Overall, profit attributable to shareholders crossed the Rs. 4 billion mark for the first time to Rs. 4.1 billion, an increase of 14.5%, while earnings per share (EPS) also rose from Rs. 8.77 to Rs. 10.04.
“Despite economic headwinds in key source markets and in their respective locations of operations, we have remained resilient and it is evident in the strong financial performance clearly seen across geographies and sectors. Our continued commitment to overseas expansion is evidenced by the investment of Rs. 12.6 billion in Heritance Aárah in the Maldives as it becomes the first overseas operation to carry our premium brand Heritance, which has been associated only with our iconic properties in Sri Lanka. Our Printing and Packaging segment also made an investment in Fiji in a printing business during the financial year, giving us the opportunity to further expand our horizons in the South Pacific region,” stated Aitken Spence Deputy Chairman and Managing Director Dr. Parakrama Dissanayake.
“Currently, our top priority is to restore confidence and normalcy. Every one of us in the organisation is committed to making a contribution to this end. Moving forward, we will continue to work together with industry bodies to support recovery at a national level, voicing our concerns and conveying those of our business partners and customers to drive change in the right direction.

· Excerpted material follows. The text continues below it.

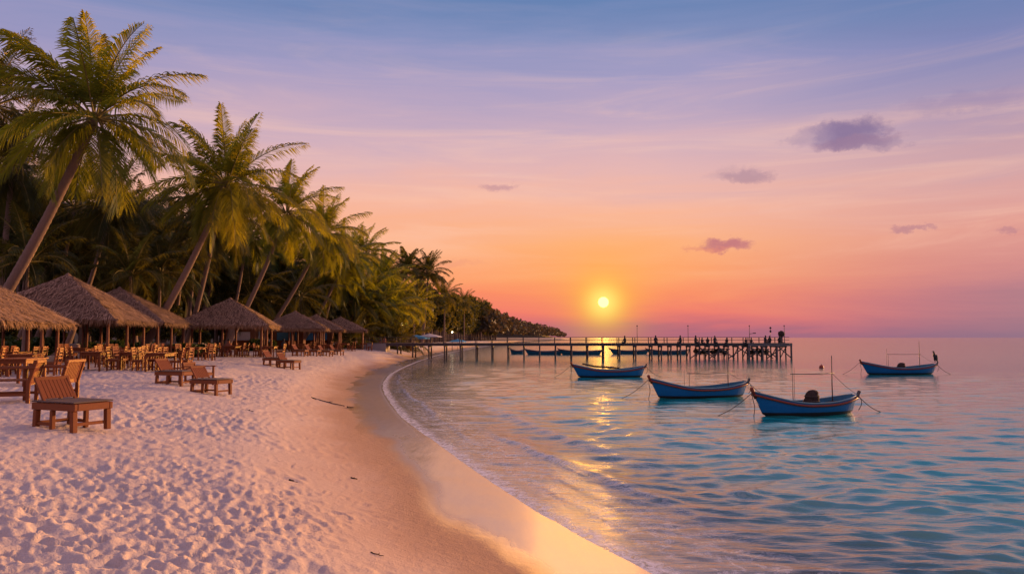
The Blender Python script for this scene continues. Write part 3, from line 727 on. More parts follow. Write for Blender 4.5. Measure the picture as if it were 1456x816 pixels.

We also stay committed and focused on the longer term as well, investing wisely to ensure that we drive the growth momentum in the country,” he added.
Aitken Spence won the Best Corporate Citizen Sustainability Award 2018 for the second successive year and has been ranked among the Top 10 Corporate Citizens for an unprecedented 13 consecutive years.
Listed in the Colombo Stock Exchange since 1983 and marking its 150th year milestone in September 2018, Aitken Spence is a blue-chip conglomerate with a strong regional presence in the Hotels, Travels, Maritime Services, Logistic Solutions, Plantations, Power Generation, Financial Outsourcing, Insurance, IT, Printing and Apparel sectors.